**Dataset items:**
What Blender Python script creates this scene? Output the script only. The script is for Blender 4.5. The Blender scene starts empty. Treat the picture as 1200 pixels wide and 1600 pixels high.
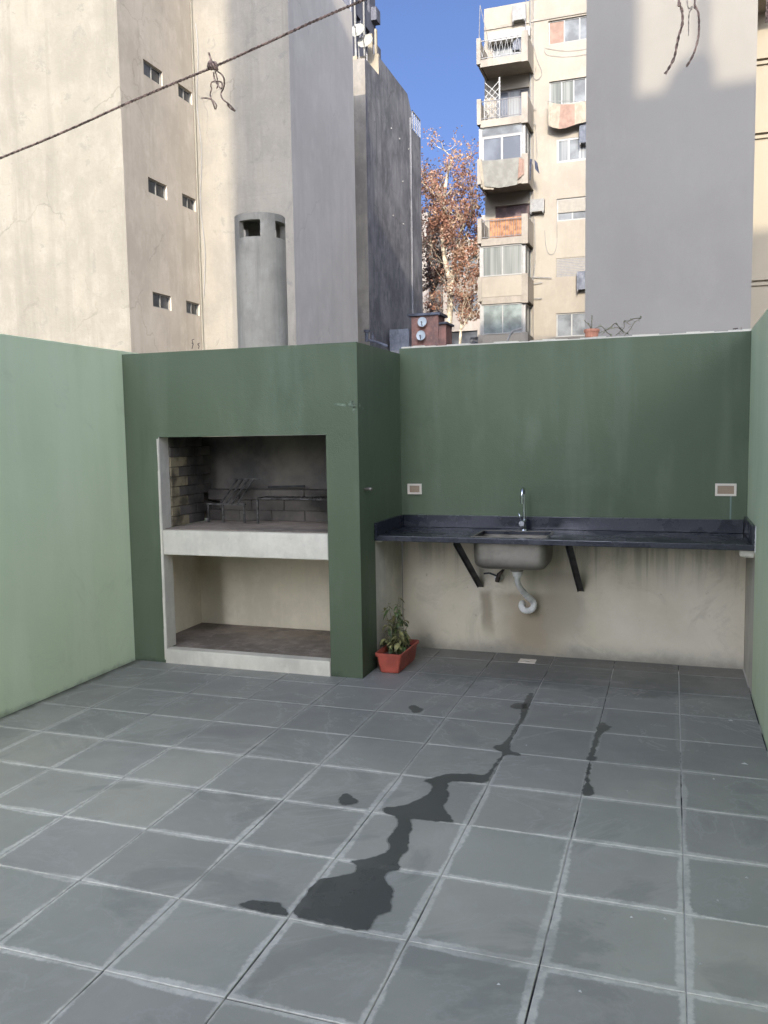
import bpy, bmesh, math, random
from mathutils import Vector, Matrix, noise as mnoise
from mathutils.geometry import tessellate_polygon
random.seed(7)
R = math.radians
sc = bpy.context.scene
col = sc.collection

# ------------------------------------------------------------------ camera
CR = Vector((0.9466573937635093, 0.32183188048463784, -0.01624867799551029))
CU = Vector((-0.0142325113904519, 0.09213266082834437, 0.9956450212943416))
CF = Vector((-0.3219273434369946, 0.9423034614774644, -0.091798540485066))
CC = Vector((0.7433155096858346, -3.1291391750157844, 1.537576967924668))
FPX = 1321.49
cam = bpy.data.objects.new('camera', bpy.data.cameras.new('camera'))
col.objects.link(cam)
m = Matrix((CR, CU, -CF)).transposed().to_4x4()
m.translation = CC
cam.matrix_world = m
cam.data.sensor_fit = 'VERTICAL'; cam.data.sensor_height = 24.0; cam.data.lens = 24.0 * FPX / 1600
cam.data.clip_start = 0.05; cam.data.clip_end = 2000
sc.camera = cam

# ------------------------------------------------------------------ sky, sun, exposure
SUN_EL, SUN_AZ = R(22), R(-12.0)         # the sun stands behind the viewer, slightly towards +X
wd = bpy.data.worlds.new('World'); sc.world = wd; wd.use_nodes = True
nt = wd.node_tree; bg = nt.nodes['Background']
sky = nt.nodes.new('ShaderNodeTexSky'); sky.sky_type = 'NISHITA'; sky.sun_disc = False
sky.sun_elevation = SUN_EL; sky.sun_rotation = math.pi + SUN_AZ
sky.air_density = 0.3; sky.dust_density = 8.0; sky.ozone_density = 5.5
nt.links.new(sky.outputs[0], bg.inputs[0]); bg.inputs[1].default_value = 0.15
sd = bpy.data.lights.new('sun', 'SUN'); sd.energy = 2.0; sd.angle = R(0.45); sd.color = (1.0, 0.92, 0.80)
sun = bpy.data.objects.new('sun', sd); col.objects.link(sun)
sun.rotation_euler = Vector((math.sin(SUN_AZ) * math.cos(SUN_EL), math.cos(SUN_AZ) * math.cos(SUN_EL), -math.sin(SUN_EL))).to_track_quat('-Z', 'Y').to_euler()
sc.view_settings.view_transform = 'Standard'; sc.view_settings.look = 'None'
sc.view_settings.gamma = 1.0; sc.view_settings.use_curve_mapping = False
sc.view_settings.exposure = 1.72

# ------------------------------------------------------------------ survey helpers: a sight line of the survey camera meets a wall plane
def _ray(x, y): return CF + CR * ((x - 600) / FPX) - CU * ((y - 800) / FPX)
def onY(x, y, Y): d = _ray(x, y); return CC + d * ((Y - CC.y) / d.y)
def onX(x, y, X): d = _ray(x, y); return CC + d * ((X - CC.x) / d.x)
def onZ(x, y, Z=0.0): d = _ray(x, y); return CC + d * ((Z - CC.z) / d.z)

# ------------------------------------------------------------------ materials
def newmat(name):
    mt = bpy.data.materials.new(name); mt.use_nodes = True
    return mt, mt.node_tree, mt.node_tree.nodes['Principled BSDF']
class NB:
    def __init__(s, nt): s.nt = nt; s.pos = None
    def n(s, t, **k):
        o = s.nt.nodes.new(t)
        for a, b in k.items(): setattr(o, a, b)
        return o
    def l(s, a, b): s.nt.links.new(a, b)
    def P(s, scale=(1, 1, 1), obj=False):
        if obj: src = s.n('ShaderNodeTexCoord').outputs['Object']
        else: src = s.n('ShaderNodeNewGeometry').outputs['Position']
        mp = s.n('ShaderNodeMapping'); mp.inputs['Scale'].default_value = scale
        s.l(src, mp.inputs[0]); return mp.outputs[0]
    def noise(s, sc_, detail=5, rough=.55, vec=None, dist=0):
        q = s.n('ShaderNodeTexNoise'); q.inputs['Scale'].default_value = sc_; q.inputs['Detail'].default_value = detail
        q.inputs['Roughness'].default_value = rough; q.inputs['Distortion'].default_value = dist
        s.l(vec if vec is not None else s.P(), q.inputs['Vector']); return q.outputs['Fac']
    def ramp(s, v, a, b, c0=0, c1=1):
        q = s.n('ShaderNodeMapRange'); q.interpolation_type = 'SMOOTHSTEP'
        for i, x in zip((1, 2, 3, 4), (a, b, c0, c1)): q.inputs[i].default_value = x
        s.l(v, q.inputs[0]); return q.outputs[0]
    def math(s, op, a, b=None, c=None):
        q = s.n('ShaderNodeMath'); q.operation = op
        for i, v in enumerate((a, b, c)):
            if v is None: continue
            if isinstance(v, (int, float)): q.inputs[i].default_value = v
            else: s.l(v, q.inputs[i])
        return q.outputs[0]
    def mix(s, f, a, b, mode='MIX'):
        q = s.n('ShaderNodeMix'); q.data_type = 'RGBA'; q.blend_type = mode
        for i, v in ((0, f), (6, a), (7, b)):
            if isinstance(v, (int, float)): q.inputs[i].default_value = v
            elif isinstance(v, tuple): q.inputs[i].default_value = (*v, 1)
            else: s.l(v, q.inputs[i])
        return q.outputs[2]
    def bump(s, h, strength, dist, bsdf):
        q = s.n('ShaderNodeBump'); q.inputs['Strength'].default_value = strength; q.inputs['Distance'].default_value = dist
        s.l(h, q.inputs['Height']); s.l(q.outputs[0], bsdf.inputs['Normal'])
    def xyz(s, v):
        q = s.n('ShaderNodeSeparateXYZ'); s.l(v, q.inputs[0]); return q.outputs

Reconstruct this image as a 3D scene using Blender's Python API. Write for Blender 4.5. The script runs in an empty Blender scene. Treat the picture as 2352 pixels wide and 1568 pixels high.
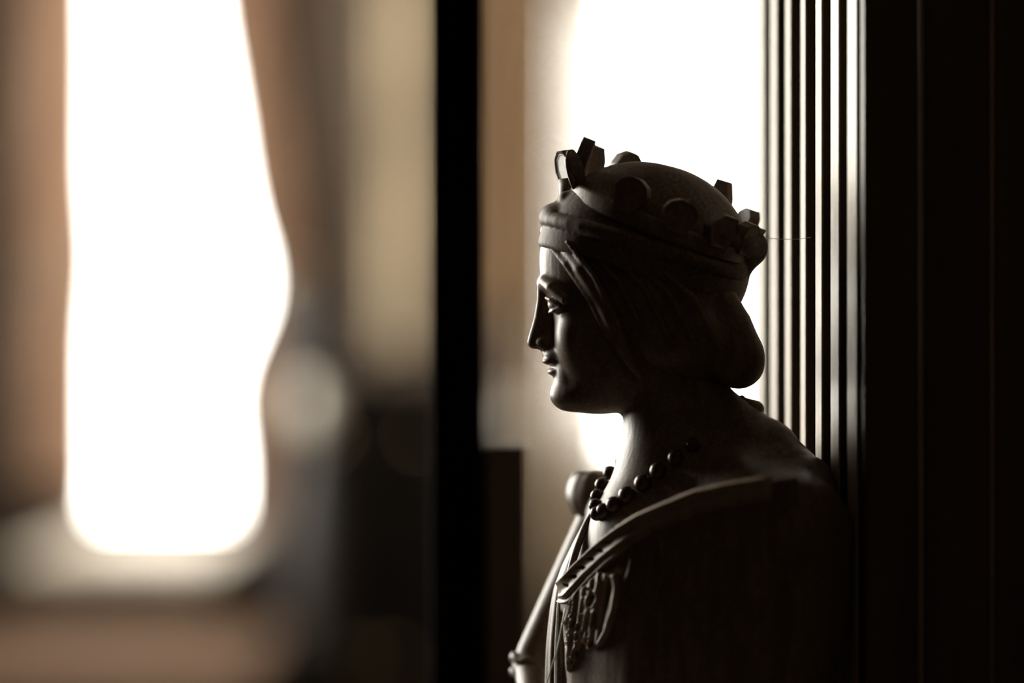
import bpy, bmesh, math, random
import numpy as np
from mathutils import Vector, Matrix
from mathutils.bvhtree import BVHTree

# ------------------------------------------------------------------ camera
C = bpy.context.scene.collection
SC = bpy.context.scene
ZC = 1.35            # camera height
FPX = 2352 * 85 / 36.0
DF = 0.80            # distance of the carved figure
S = DF / FPX         # one photo pixel at the figure, in metres

cam_d = bpy.data.cameras.new('camera')
cam_d.lens = 85; cam_d.sensor_width = 36; cam_d.clip_start = 0.02; cam_d.clip_end = 60
cam_d.dof.use_dof = True
cam_d.dof.focus_distance = 0.792
cam_d.dof.aperture_fstop = 2.55
cam = bpy.data.objects.new('camera', cam_d); C.objects.link(cam)
cam.location = (0, 0, ZC); cam.rotation_euler = (math.pi / 2, 0, 0)
SC.camera = cam
SC.view_settings.view_transform = 'Standard'
SC.view_settings.look = 'None'
SC.view_settings.gamma = 1
SC.view_settings.use_curve_mapping = False
SC.view_settings.exposure = 0.0

# ------------------------------------------------------------------ world: bright overcast sky
SKY = 18.0
w = bpy.data.worlds.new('sky'); SC.world = w; w.use_nodes = True
bg = w.node_tree.nodes['Background']
bg.inputs['Color'].default_value = (1.0, 0.96, 0.87, 1)
bg.inputs['Strength'].default_value = SKY

# room dimensions
XL, XR, YF, YB, ZT = -1.5, 0.70, -1.6, 6.0, 3.0
def PX(px, d): return (px - 1176) * d / FPX
def PZ(py, d): return ZC - (py - 784) * d / FPX
W1 = (PX(195, YB), PX(604, YB), PZ(1212, YB), 2.55)      # far window, left
W2 = (PX(1395, YB), 0.66, PZ(1085, YB), 2.55)            # far window, right
W3 = (1.6, 5.3, 1.12, 2.7)                               # window in the left wall (Y range)
def portal(name, loc, rot, sx, sy):
    l = bpy.data.lights.new(name, 'AREA'); l.shape = 'RECTANGLE'; l.size = sx; l.size_y = sy
    l.cycles.is_portal = True
    o = bpy.data.objects.new(name, l); C.objects.link(o); o.location = loc; o.rotation_euler = rot
portal('daylight_portal', ((W1[0]+W1[1])/2, YB+0.16, (W1[2]+W1[3])/2), (-math.pi/2, 0, 0), W1[1]-W1[0], W1[3]-W1[2])
portal('daylight_portal', ((W2[0]+W2[1])/2, YB+0.16, (W2[2]+W2[3])/2), (-math.pi/2, 0, 0), W2[1]-W2[0], W2[3]-W2[2])
portal('daylight_portal', (XL-0.16, (W3[0]+W3[1])/2, (W3[2]+W3[3])/2), (0, -math.pi/2, 0), W3[3]-W3[2], W3[1]-W3[0])

# ------------------------------------------------------------------ materials
def nodes_of(name):
    m = bpy.data.materials.new(name); m.use_nodes = True
    nt = m.node_tree
    return m, nt, nt.nodes['Principled BSDF']
def wood(name, c1, c2, rough=0.4, scale=(1, 1, 1), grain=40, bump=0.15, spec=0.5, dust=0.0, bdist=0.002):
    m, nt, b = nodes_of(name); N = nt.nodes; L = nt.links
    tc = N.new('ShaderNodeTexCoord'); mp = N.new('ShaderNodeMapping'); mp.inputs['Scale'].default_value = scale
    L.new(tc.outputs['Object'], mp.inputs['Vector'])
    no = N.new('ShaderNodeTexNoise'); no.inputs['Scale'].default_value = grain; no.inputs['Detail'].default_value = 6
    L.new(mp.outputs['Vector'], no.inputs['Vector'])
    cr = N.new('ShaderNodeValToRGB')
    cr.color_ramp.elements[0].position = 0.3; cr.color_ramp.elements[0].color = (*c1, 1)
    cr.color_ramp.elements[1].position = 0.7; cr.color_ramp.elements[1].color = (*c2, 1)
    L.new(no.outputs['Fac'], cr.inputs['Fac'])
    col = cr.outputs['Color']
    if dust > 0:
        n2 = N.new('ShaderNodeTexNoise'); n2.inputs['Scale'].default_value = 900; n2.inputs['Detail'].default_value = 2
        L.new(tc.outputs['Object'], n2.inputs['Vector'])
        r2 = N.new('ShaderNodeValToRGB'); r2.color_ramp.elements[0].position = 0.45; r2.color_ramp.elements[1].position = 0.75
        L.new(n2.outputs['Fac'], r2.inputs['Fac'])
        mu = N.new('ShaderNodeMath'); mu.operation = 'MULTIPLY'; mu.inputs[1].default_value = dust
        L.new(r2.outputs['Color'], mu.inputs[0])
        mx = N.new('ShaderNodeMixRGB'); mx.inputs['Color2'].default_value = (0.42, 0.36, 0.28, 1)
        L.new(mu.outputs[0], mx.inputs['Fac']); L.new(col, mx.inputs['Color1']); col = mx.outputs['Color']
    L.new(col, b.inputs['Base Color'])
    b.inputs['Roughness'].default_value = rough
    b.inputs['Specular IOR Level'].default_value = spec
    if bump:
        bp = N.new('ShaderNodeBump'); bp.inputs['Strength'].default_value = bump; bp.inputs['Distance'].default_value = bdist
        L.new(no.outputs['Fac'], bp.inputs['Height']); L.new(bp.outputs['Normal'], b.inputs['Normal'])
    return m
def cloth(name, c, trans=0.4, wave=60.0):
    m, nt, b = nodes_of(name); N = nt.nodes; L = nt.links
    tc = N.new('ShaderNodeTexCoord')
    no = N.new('ShaderNodeTexNoise'); no.inputs['Scale'].default_value = wave
    L.new(tc.outputs['Object'], no.inputs['Vector'])
    mx = N.new('ShaderNodeMixRGB'); mx.inputs['Color1'].default_value = (*[v * 0.85 for v in c], 1); mx.inputs['Color2'].default_value = (*c, 1)
    L.new(no.outputs['Fac'], mx.inputs['Fac'])
    d = N.new('ShaderNodeBsdfDiffuse'); t = N.new('ShaderNodeBsdfTranslucent'); ms = N.new('ShaderNodeMixShader')
    L.new(mx.outputs['Color'], d.inputs['Color']); L.new(mx.outputs['Color'], t.inputs['Color'])
    ms.inputs['Fac'].default_value = trans
    L.new(d.outputs[0], ms.inputs[1]); L.new(t.outputs[0], ms.inputs[2])
    L.new(ms.outputs[0], N['Material Output'].inputs['Surface'])
    return m
def plain(name, c, rough=0.6, metal=0.0, noise=8.0, var=0.15):
    m, nt, b = nodes_of(name); N = nt.nodes; L = nt.links
    tc = N.new('ShaderNodeTexCoord')
    no = N.new('ShaderNodeTexNoise'); no.inputs['Scale'].default_value = noise; no.inputs['Detail'].default_value = 4
    L.new(tc.outputs['Object'], no.inputs['Vector'])
    mx = N.new('ShaderNodeMixRGB'); mx.inputs['Color1'].default_value = (*[v * (1 - var) for v in c], 1); mx.inputs['Color2'].default_value = (*[min(1, v * (1 + var)) for v in c], 1)
    L.new(no.outputs['Fac'], mx.inputs['Fac']); L.new(mx.outputs['Color'], b.inputs['Base Color'])
    b.inputs['Roughness'].default_value = rough; b.inputs['Metallic'].default_value = metal
    return m
M = {}
M['figure'] = wood('figure_wood', (0.105, 0.072, 0.050), (0.175, 0.122, 0.086), 0.42, (6, 6, 1.2), 60, 0.25, 0.5, dust=0.25, bdist=0.0006)
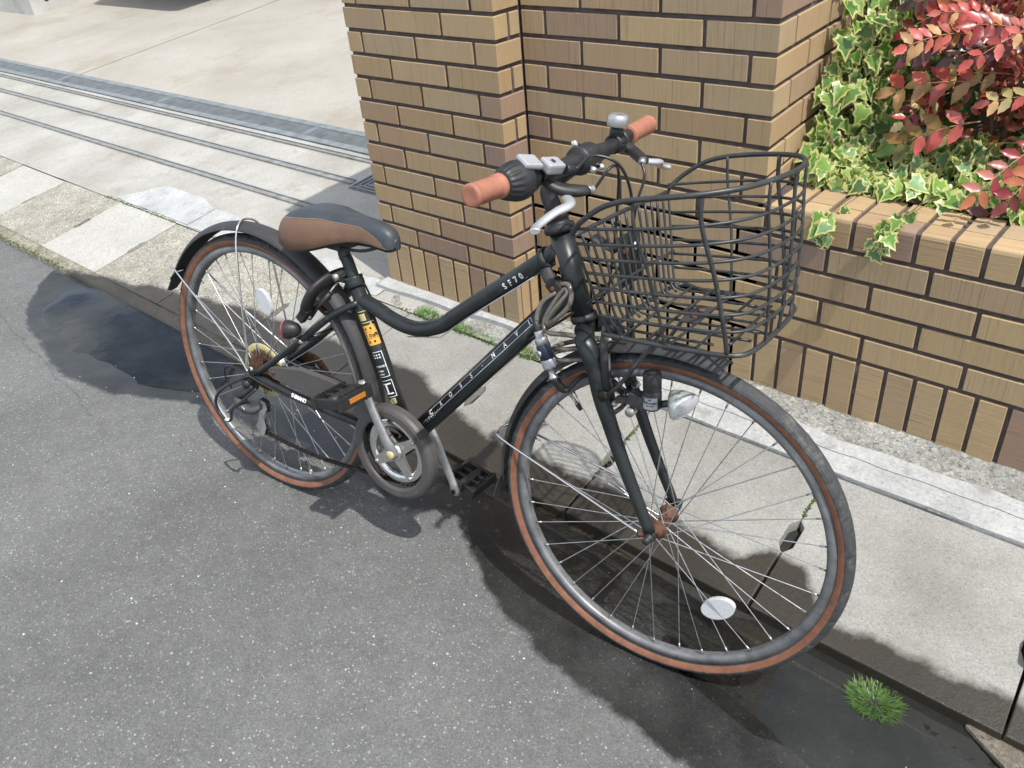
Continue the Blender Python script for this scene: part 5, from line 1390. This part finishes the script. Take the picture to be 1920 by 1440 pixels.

**TASK BRIEF:** Report every line in the data above in which the word "scene" appears.

**RESULT:**
What Blender Python script creates this scene? Output the script only. The script is for Blender 4.5. The Blender scene starts empty. Treat the picture as 1200 pixels wide and 1600 pixels high.
sc = bpy.context.scene
Reconstruct this image as a 3D scene using Blender's Python API. Write for Blender 4.5. The script runs in an empty Blender scene. Treat the picture as 2352 pixels wide and 1568 pixels high.
C = bpy.context.scene.collection
SC = bpy.context.scene
Continue the Blender Python script for this scene: part 5, from line 1390. This part finishes the script. Take the picture to be 1920 by 1440 pixels.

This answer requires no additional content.